OCEAN CITY — After the first Ocean City Mayor and Council meeting with the new public comment and consent agenda policies in place, the “jury is still out” on the new format.

The Ocean City Mayor and Council met on Tuesday night in the first meeting since the new public comment period and consent agenda format were approved by the elected officials. Earlier this month, the council approved a couple of measures adjusting the format for the bi-weekly regular meetings, including moving the public comment period to the front of the agenda and adopting a “consent agenda” policy for routine agenda items.

For years, the council has allowed a public comment period at the end of the regular sessions with a five-minute limit on speakers from the public. Responding to problems with the time-tested format, the council earlier this month approved a new format putting the public comment period near the beginning of the meeting and Tuesday was the first real test.

Not surprisingly, the line-up included many of the usual citizens to make public comments during the council meetings and they didn’t waste any time weighing in on the new format. For example, Citizens for Ocean City spokesman Joe Groves was first up and said he was uncertain if he approved of the change.

“I think the jury is still out on this,” he said. “I was not sure I agreed, but looking at this today, it makes sense to me. Our voice can be heard before you start your agenda.”

Groves said he was confident the elected officials would alter the formula if it proved to be ineffective.

“I think we have a council now that will agree to change it if it doesn’t work out,” he said.

However, the next speaker was John Adkins, another frequent public commenter at council meetings.
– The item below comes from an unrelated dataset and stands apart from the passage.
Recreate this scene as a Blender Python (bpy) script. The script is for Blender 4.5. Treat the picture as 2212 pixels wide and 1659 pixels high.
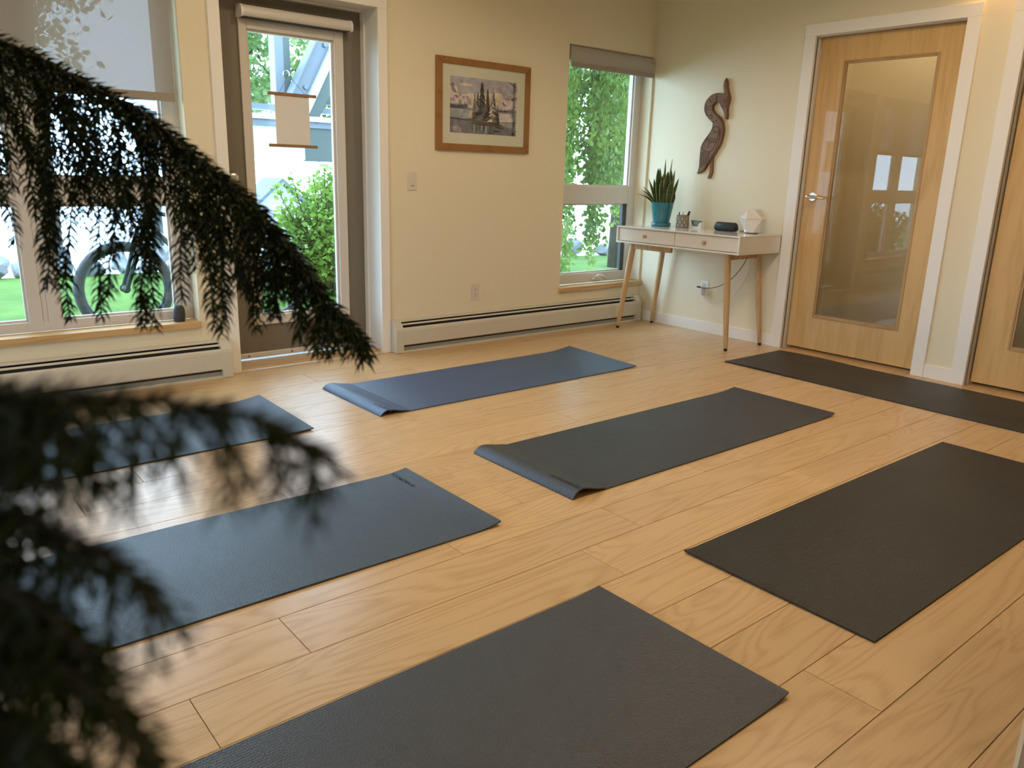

While he didn’t dismiss the new format, Adkins said it was difficult to comment at the beginning before the elected officials and staff started their agenda.

“The one thing about the public comments being at the beginning of the meeting that concerns me is I’ve sat in on your meetings for several years and I always take notes during the meeting,” he said. “The only bad thing about this is we don’t know what you’re going to talk about yet.”

Adkins said he was uncertain if the new format would work and continued to push for the opportunity for public comments at the council’s bi-weekly work sessions. For years, the council has allowed public comments at their regular sessions, but not at the less formal work sessions.

“I have some doubts this will work out well,” he said. “What I would really like to see is a public comment period during work sessions.”

Council President Lloyd Martin said the final public comment format for all meetings was in flux and promised to revisit the work session issue.

“We’re going to take a look at that,” he said. “We’ve heard from you on that issue and we’re going to work that out.”

Another new procedural change introduced on Tuesday was the “consent agenda,” which enables the council to group routine agenda items and resolutions under one umbrella for blanket approval. For example, on Tuesday, nine special event approval requests and a bid for ATVs for the beach patrol were lumped together under the consent agenda and streamlined the process.

Typically, town staffers present each special event request on its own and the council considers each and approves or denies each on its own. On Tuesday, however, the special events were placed together under the consent agenda and were approved together, with the special exception of a beach soccer tournament scheduled for June that had a potential conflict with the Dew Tour. The soccer tournament was approved on its own after the council was reassured the possible conflict had been resolved.